The Question Every Anonymous Defendant Case Turns On
This is the question I'm asked most often by retaining counsel, and the honest answer is that it depends. Identification depends on what technical data the platform retains in the first place, whether that data can be obtained through legal process, and whether the poster left any correlating signals — a reused username, a distinctive writing style, an image with embedded metadata, or activity on other accounts. Some posters are identified relatively quickly once a subpoena issues; others never are, even after extensive discovery. Part of my role, and one of the more valuable things I provide early in a matter, is giving counsel an honest, technically grounded feasibility assessment before significant client resources are spent pursuing an identification strategy that the underlying data may not support.
That assessment matters for case strategy well beyond the identification question itself. Whether a defendant can realistically be identified affects everything from whether to file suit against a John Doe in the first place, to how aggressively to pursue expedited discovery, to how a settlement demand should be framed. I build that assessment on the specific technical realities of the platform involved, not on generic assumptions about what subpoenas can accomplish.
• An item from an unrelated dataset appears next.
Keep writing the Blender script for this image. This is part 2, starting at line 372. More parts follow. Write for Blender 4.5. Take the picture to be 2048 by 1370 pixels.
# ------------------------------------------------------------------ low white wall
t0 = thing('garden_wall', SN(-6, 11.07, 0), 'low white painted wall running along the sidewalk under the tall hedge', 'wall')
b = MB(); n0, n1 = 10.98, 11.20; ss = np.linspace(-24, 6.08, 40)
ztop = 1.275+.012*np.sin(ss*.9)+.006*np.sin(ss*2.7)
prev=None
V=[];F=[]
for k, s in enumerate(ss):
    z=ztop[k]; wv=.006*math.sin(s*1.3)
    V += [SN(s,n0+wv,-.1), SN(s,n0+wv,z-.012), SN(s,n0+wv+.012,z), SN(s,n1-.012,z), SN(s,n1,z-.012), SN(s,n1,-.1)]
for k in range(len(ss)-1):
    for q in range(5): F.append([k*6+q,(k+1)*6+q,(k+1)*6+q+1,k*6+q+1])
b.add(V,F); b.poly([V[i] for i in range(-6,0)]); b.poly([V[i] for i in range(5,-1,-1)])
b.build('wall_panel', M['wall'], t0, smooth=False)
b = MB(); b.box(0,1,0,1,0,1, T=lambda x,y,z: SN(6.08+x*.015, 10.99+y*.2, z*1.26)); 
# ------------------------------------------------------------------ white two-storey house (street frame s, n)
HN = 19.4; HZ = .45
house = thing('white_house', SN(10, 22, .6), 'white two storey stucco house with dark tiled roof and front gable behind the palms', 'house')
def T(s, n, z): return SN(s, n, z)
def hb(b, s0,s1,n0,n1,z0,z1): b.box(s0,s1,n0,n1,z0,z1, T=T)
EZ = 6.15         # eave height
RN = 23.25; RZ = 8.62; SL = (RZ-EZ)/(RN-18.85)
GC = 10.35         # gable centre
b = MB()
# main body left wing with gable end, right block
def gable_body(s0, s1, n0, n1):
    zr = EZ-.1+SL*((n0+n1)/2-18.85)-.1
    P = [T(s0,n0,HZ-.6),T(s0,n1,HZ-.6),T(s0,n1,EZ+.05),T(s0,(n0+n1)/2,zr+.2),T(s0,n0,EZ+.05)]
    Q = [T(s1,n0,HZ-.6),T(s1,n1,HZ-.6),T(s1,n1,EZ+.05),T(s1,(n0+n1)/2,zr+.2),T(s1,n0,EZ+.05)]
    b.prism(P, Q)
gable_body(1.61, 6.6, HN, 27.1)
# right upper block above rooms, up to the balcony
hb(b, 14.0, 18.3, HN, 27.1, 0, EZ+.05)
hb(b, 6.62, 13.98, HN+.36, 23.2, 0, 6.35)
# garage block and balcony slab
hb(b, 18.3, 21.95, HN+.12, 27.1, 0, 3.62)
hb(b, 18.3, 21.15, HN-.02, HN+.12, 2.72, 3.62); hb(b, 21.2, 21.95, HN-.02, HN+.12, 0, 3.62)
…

How Identification Investigations Work
Feasibility Assessment
An early technical read on what data likely exists and whether identification is realistic, before committing to formal legal process, so counsel can make an informed strategic decision.
Subpoena Support
Working with retaining counsel to identify what should be requested from platforms and ISPs, and interpreting the technical data received in a way that's usable for the next procedural step.
Correlation Analysis
Cross-referencing usernames, writing patterns, images, and activity timing across multiple platforms and accounts, documented to a standard that can withstand cross-examination.
Expert Reporting
Documenting the attribution methodology and findings in a form suitable for litigation and testimony, with a clear line between established fact and inference.